Convenings

Past Learning Exchange Reports:
Minneapolis, March 8–10, 2002

Andrea Assaf
2002
Open Space Session: Of what use is an artistically animated democracy?
Participants:  Bill Cleveland, Jan Cohen-Cruz, Sondra Farganis, Judith Shaitlin, Walter Hill, Sue Wood, Maggie Hertzig, Andrea Assaf

What does it get us as a society?  How do we not squander the promise or diminish the potential?

What are the real issues when we talk about democracy?  The difficulty of getting our hands on a definition:  understanding the difference between procedures of democracy and the substance of it. 

Jan Cohen-Cruz, NYU Center for Arts & Public Policy:  Is democracy a movement?  Is it a success if some other point of view wins?

Sondra Farganis, Vera List Center for Art & Politics:  The more political engagement there is, the more things move to the right.

Bill Cleveland, Center for Arts & Culture:  We are living in a democracy others want to emulate, but it is broken.
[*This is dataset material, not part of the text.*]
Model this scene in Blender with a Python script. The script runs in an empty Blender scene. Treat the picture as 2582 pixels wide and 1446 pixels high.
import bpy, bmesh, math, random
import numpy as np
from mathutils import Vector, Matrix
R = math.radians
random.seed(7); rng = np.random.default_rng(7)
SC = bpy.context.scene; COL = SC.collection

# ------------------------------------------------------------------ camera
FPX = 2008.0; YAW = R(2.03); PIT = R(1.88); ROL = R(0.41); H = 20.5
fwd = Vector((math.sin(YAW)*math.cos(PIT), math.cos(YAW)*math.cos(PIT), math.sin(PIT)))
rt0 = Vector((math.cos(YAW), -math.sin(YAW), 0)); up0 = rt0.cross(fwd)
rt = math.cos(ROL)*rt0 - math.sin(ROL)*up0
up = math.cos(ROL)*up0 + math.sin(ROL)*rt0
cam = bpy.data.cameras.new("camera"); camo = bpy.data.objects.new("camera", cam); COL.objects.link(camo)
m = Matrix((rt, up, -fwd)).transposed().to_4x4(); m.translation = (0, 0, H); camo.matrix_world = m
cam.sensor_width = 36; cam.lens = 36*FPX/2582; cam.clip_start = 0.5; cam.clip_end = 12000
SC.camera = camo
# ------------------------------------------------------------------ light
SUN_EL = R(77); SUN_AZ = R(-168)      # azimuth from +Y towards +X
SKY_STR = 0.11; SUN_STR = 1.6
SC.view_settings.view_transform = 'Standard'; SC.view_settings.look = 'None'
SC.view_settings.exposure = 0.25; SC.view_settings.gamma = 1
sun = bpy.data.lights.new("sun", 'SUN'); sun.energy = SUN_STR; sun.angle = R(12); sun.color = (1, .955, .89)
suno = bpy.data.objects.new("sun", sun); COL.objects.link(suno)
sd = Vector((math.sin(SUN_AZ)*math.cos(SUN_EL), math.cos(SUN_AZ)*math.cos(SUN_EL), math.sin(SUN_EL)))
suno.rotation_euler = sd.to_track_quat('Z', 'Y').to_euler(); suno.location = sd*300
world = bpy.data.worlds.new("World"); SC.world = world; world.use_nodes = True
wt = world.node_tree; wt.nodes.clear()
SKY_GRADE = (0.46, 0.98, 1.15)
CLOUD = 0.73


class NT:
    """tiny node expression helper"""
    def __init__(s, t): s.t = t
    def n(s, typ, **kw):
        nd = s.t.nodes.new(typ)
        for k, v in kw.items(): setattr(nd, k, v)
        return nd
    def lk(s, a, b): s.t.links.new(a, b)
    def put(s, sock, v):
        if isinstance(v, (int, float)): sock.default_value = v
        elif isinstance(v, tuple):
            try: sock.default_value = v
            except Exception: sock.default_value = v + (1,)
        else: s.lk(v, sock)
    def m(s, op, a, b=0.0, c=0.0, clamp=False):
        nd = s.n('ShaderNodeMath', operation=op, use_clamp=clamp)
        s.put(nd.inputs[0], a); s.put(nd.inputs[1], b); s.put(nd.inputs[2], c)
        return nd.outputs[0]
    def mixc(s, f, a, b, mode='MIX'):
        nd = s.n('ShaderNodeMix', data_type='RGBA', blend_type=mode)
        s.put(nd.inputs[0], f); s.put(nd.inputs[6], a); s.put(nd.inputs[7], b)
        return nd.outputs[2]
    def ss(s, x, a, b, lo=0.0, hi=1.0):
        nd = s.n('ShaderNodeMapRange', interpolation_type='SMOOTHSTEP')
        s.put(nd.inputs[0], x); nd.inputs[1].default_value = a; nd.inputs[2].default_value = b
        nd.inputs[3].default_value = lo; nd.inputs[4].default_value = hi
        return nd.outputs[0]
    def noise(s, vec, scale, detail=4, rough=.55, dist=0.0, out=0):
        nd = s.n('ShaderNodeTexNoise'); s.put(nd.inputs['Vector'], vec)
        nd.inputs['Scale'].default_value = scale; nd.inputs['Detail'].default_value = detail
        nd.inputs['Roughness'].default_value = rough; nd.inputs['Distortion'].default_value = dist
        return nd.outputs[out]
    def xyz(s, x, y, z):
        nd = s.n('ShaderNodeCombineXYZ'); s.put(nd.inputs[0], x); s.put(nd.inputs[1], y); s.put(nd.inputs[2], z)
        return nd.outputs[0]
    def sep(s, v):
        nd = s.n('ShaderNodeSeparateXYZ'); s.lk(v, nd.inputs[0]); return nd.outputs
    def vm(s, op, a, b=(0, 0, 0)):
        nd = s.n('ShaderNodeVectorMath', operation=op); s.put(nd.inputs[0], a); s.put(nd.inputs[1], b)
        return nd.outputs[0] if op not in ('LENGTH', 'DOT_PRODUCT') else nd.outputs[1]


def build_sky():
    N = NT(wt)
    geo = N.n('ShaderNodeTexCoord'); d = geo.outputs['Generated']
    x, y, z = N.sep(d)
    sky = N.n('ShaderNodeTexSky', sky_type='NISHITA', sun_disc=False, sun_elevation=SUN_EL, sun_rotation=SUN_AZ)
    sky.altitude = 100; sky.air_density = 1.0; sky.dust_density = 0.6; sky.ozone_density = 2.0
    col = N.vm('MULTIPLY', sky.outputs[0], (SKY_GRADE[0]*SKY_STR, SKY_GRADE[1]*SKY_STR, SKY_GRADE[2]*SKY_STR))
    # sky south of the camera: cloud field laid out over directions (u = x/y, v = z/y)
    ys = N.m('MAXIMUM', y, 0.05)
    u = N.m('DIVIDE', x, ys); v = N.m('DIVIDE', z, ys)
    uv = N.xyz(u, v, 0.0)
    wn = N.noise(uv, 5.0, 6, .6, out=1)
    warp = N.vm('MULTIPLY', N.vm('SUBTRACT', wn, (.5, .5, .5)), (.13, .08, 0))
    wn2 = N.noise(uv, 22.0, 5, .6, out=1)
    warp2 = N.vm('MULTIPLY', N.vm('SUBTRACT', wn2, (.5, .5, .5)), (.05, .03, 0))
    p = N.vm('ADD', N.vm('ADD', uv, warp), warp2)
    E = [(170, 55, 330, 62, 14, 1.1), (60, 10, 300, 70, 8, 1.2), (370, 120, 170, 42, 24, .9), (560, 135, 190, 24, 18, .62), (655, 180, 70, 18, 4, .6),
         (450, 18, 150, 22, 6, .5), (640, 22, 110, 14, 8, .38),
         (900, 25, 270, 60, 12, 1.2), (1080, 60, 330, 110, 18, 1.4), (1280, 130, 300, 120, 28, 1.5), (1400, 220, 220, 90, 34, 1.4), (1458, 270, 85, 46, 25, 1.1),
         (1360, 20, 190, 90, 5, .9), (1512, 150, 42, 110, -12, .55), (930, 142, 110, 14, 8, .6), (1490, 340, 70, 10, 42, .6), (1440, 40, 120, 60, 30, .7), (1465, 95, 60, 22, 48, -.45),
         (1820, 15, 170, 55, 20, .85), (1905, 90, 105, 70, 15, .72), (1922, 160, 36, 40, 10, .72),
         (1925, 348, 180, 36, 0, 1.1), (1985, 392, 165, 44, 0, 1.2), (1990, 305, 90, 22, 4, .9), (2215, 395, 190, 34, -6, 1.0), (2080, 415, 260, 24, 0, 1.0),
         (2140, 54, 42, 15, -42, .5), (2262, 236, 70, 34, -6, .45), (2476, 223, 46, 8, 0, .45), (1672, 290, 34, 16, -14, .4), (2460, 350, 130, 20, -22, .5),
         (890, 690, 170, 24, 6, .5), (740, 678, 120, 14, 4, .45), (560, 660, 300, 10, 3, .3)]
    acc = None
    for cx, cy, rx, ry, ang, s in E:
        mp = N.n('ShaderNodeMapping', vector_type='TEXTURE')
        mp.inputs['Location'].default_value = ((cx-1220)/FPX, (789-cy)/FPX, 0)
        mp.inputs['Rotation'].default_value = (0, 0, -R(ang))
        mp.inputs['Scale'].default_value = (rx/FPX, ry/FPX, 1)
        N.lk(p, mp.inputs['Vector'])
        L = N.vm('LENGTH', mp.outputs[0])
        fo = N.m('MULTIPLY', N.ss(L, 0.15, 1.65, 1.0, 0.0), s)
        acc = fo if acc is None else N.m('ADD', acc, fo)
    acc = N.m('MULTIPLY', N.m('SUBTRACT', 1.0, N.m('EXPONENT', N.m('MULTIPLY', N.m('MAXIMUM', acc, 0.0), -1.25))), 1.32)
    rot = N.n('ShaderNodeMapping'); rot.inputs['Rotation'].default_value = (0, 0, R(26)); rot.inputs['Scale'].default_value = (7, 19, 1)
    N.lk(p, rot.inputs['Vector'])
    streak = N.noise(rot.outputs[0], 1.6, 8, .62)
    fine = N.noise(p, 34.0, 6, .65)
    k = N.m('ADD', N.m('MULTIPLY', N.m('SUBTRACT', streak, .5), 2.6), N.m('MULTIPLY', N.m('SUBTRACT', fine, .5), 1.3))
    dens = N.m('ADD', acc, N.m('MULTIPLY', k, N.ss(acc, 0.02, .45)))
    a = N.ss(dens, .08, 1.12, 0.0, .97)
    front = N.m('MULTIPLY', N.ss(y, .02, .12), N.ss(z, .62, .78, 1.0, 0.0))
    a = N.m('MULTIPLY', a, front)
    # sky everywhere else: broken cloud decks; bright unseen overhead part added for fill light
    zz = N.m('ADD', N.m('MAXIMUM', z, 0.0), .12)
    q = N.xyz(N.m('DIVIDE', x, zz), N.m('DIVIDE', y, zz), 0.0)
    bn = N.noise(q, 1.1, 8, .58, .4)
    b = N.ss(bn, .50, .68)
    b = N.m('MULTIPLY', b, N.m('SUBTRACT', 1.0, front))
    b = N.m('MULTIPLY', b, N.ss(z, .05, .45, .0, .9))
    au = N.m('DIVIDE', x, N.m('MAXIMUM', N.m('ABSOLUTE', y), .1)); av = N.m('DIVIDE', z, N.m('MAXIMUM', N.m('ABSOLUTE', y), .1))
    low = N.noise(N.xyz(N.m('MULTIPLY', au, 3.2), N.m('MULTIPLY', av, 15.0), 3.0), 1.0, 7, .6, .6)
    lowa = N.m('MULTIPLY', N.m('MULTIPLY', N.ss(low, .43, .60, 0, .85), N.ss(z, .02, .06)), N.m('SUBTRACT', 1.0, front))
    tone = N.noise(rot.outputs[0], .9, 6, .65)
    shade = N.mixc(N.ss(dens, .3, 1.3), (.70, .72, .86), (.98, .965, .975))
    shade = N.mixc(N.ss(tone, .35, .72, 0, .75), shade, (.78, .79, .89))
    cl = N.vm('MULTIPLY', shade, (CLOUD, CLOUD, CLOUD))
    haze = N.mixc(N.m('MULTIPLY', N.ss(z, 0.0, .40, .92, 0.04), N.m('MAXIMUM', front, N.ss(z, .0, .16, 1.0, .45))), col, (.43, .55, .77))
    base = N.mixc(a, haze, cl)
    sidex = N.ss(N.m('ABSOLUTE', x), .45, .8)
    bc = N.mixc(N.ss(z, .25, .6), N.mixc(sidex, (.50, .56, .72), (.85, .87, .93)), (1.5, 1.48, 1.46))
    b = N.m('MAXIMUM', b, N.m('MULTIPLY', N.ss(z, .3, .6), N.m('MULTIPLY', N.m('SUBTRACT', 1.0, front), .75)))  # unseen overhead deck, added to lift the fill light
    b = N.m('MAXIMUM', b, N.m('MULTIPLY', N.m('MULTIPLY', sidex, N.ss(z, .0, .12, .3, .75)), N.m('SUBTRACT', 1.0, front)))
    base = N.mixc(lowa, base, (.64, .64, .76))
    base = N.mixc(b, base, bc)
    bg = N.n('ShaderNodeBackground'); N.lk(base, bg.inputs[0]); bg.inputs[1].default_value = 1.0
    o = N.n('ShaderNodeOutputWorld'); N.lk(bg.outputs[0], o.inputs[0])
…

Can we rise to the occasion to realize our potential through democracy?  If there were full participation, I could take an end I myself do not like.

Sue Wood, Flint Youth Theatre:  By engaging citizens in the powerful possibilities of the arts, people can see it is possible for things to change.

What’s not on the table is often more important than what is on the table. 

How do you gauge a project’s intent and its actual contribution? (this relates to comment in the Neutrality session about “the tyranny of vague intent.”)

A community’s effort to deal with an issue can be set back as well as advanced by an arts-based civic dialogue project.           

Example:  A play done in Ireland about ‘mixed marriage’ as a metaphor; is there a commonality of issues we can discuss?  The first one was a big success, but they tried to do it again with a different play, and it fell apart.  Relationships taking two years and courageous people to form were torn apart again.  What caused it?  The stakes were raised, but some people were different, with different agendas and goals.

How do you measure the success of a project?  How do you leverage success for continued use by the community?

Distinguish short and long term effects, low and high end outcomes

Sondra:  Arts as an entry point to bring people together to discuss something, BUT…If at the end of it you have created an alternative consciousness—“There are other things I can do with my life” or “Things may not need to be the way they were in the past”—There are low end and high end answers.  High end may include new social or political movements.  Ex.: Replacement of political parties by social movements in last 40 years; Civil rights, gay rights, feminism etc.  Animating Democracy has planted seeds, having the potential to grow into a successful movement.

There is no other opportunity for social change in my view.  What are the next social movements?   Anti-corporate globalization...

How are art & dialogue partners?  Art matters, dialogues matter—but not the same way all the time.

Jan:  Artists & activists—it needs to be understood as a hybrid field.  There is power in recognizing that.

Sue:  Problems are compounded by a society that doesn’t value artistic or even intellectual activity. (Not to be confused with entertainment, which just reinforces what we know and doesn’t take us somewhere new like art can.) ... Soap operas (seen by us as popular entertainment) deal with issues well in some countries; deal with AIDS, women’s rights, etc. with good writing and actors. Art and dialogue are wonderful partners because both are after the same thing:  taking us somewhere new.

Concern about follow through.  What happens after we leave the scene?  We are concerned with the short-term effects and long-term.  Legacy and leadership building strategies within communities.

What if this project REALLY succeeds?  Animating Democracy may matter if we have a concern about what happens more than 2 years down the road.  We need to take the long view if art will have a real chance to animate democracy.